La donna a cui mi riferisco, sembra ammonire Bruno, pur non essendo quella ideale, come l’aveva cantata Petrarca, non è neppure una in particolare, bensì la donna come genere e i sonetti presenti nell’opera cantano l’amore e la passione che essa ispira, ben differente da un sentimento melenso ma vero appulso a determinare, e far sgorgare, quell’Amor Furioso che, dice il Nolano, muove il mondo e indirizza alla Verità.
Finalmente, Bruno passa alla presentazione dei suoi dialoghi: cinque più cinque, suddivisi in due parti; dove nella prima parte enuncia le tesi che portano l’amor furioso a proporsi come strumento per raggiungere l’unione con il divino mentre nella seconda elenca e descrive gli strumenti e le tecniche da utilizzare per pervenire a tale realizzazione, al compimento dell’Opera.
E quindi… il primo dialogo, della prima parte, elenca i soggetti e gli oggetti che attengono allo sviluppo dell’amor furioso. Qui, il filosofo fa ampio ed esplicito riferimento alla teoria della sintesi dei contrari che permette il riconoscimento del Fine qualunque sia il percorso.
Infatti, egli chiosa: “Nel quinto s’ispiega una naturale contemplazione in cui si mostra che ogni contrarietà si riduce a l’amicizia o per vittoria de l’uno de’ contrarii o per armonia e contemperamento o per qualch’altra raggione di vicissitudine, ogni lite alla concordia, ogni diversità a l’unità: la qual dottrina è stata da noi distesa ne gli discorsi d’altri dialogi.”[1]
Gli altri quattro dialoghi della prima parte, sottolinea il filosofo, elencano gli impulsi, pur contrari, che ispirano l’amor furioso e ne mostrano gli effetti (in particolare proponendo il mito di Atteone e Diana).
La struttura della seconda parte de Gl’Heroici Furori somiglia, in qualche modo, a quella del libro-simbolo della Nolana Filosofia, il De la Causa, Principio e Uno.

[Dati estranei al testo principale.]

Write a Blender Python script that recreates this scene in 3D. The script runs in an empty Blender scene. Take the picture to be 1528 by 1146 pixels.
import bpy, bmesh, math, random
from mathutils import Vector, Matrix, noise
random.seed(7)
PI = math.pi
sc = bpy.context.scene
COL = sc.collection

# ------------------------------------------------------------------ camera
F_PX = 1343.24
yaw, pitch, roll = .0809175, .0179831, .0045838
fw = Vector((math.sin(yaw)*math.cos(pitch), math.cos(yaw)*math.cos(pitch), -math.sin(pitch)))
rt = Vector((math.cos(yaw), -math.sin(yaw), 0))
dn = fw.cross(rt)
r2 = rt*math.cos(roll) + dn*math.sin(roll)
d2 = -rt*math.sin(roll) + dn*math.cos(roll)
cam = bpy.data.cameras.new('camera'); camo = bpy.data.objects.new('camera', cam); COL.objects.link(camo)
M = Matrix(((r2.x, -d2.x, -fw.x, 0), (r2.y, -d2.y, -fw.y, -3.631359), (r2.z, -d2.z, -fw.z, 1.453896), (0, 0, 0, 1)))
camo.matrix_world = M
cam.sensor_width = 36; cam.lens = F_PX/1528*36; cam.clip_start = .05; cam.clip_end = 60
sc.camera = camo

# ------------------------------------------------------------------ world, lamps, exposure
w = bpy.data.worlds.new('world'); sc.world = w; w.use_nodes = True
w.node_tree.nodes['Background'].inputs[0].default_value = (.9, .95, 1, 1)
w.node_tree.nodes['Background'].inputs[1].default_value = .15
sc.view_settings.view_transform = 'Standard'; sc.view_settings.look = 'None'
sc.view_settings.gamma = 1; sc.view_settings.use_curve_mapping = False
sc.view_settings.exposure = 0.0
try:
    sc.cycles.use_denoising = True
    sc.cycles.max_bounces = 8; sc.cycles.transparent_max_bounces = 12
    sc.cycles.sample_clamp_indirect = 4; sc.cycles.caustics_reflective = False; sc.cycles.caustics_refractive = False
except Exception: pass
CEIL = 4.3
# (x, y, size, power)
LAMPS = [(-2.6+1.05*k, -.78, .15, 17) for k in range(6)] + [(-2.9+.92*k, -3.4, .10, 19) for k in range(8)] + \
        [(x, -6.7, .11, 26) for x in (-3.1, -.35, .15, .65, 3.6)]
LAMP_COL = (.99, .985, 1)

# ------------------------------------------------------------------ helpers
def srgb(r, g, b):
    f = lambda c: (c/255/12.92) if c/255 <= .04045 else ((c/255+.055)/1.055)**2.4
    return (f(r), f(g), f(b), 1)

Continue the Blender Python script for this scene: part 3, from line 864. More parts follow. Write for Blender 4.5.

Come in quello, questa seconda parte consta di quattro dialoghi in cui vengono descritti i vari stati in cui viene a trovarsi l’amante furioso utilizzando ancora sonetti per introdurre le considerazioni del Nolano ma anche simboli e motti e dialoghi tra i due mezzi che collegano il furioso all’oggetto del suo amore: occhi e cuore.
Bruno, va ancora una volta, come spesso accade nelle sue opere, oltre i limiti posti da lui stesso al fluire delle sue teorie; ed ecco che nove ciechi (a dimostrazione che gli occhi, la vista, non sono indispensabili allo sgorgare del sentimento dell’amore) raccontano la loro esperienza.
Il quinto dialogo, infine, come il primo del De Causa, è in qualche modo, slegato dagli altri quattro. In esso il filosofo lascia che ad esporre il suo pensiero siano due donne; e non si esime dal sottolineare come tale espediente sia del tutto rivoluzionario, e totalmente irriverente verso la cultura dominante del XVI secolo, che vuole le donne confinate in attività manuali e ben lontane da ogni forma di speculazione filosofica.
È la miglior risposta che il Nolano dà a coloro che l’hanno tacciato di maschilismo e persino di misoginia. D’altro canto, a raggiungere lo stato d’estasi, che è il fine ultimo del furioso, è chiamato ogni essere che partecipa alla vita dell’Universo. Tale stato è l’unico modo, alternativo al perseguimento della gnosi mediante lo studio e la sapienza, per entrare in piena sintonia con l’Uno e conseguire quella completezza del sé che il filosofo vede come il vero scopo della filosofia e dello stesso scopo della vita.
[1] È evidente il riferimento alla Sintesi dei Contrari enunciata nel quinto dialogo del De la Causa, Principio e Uno.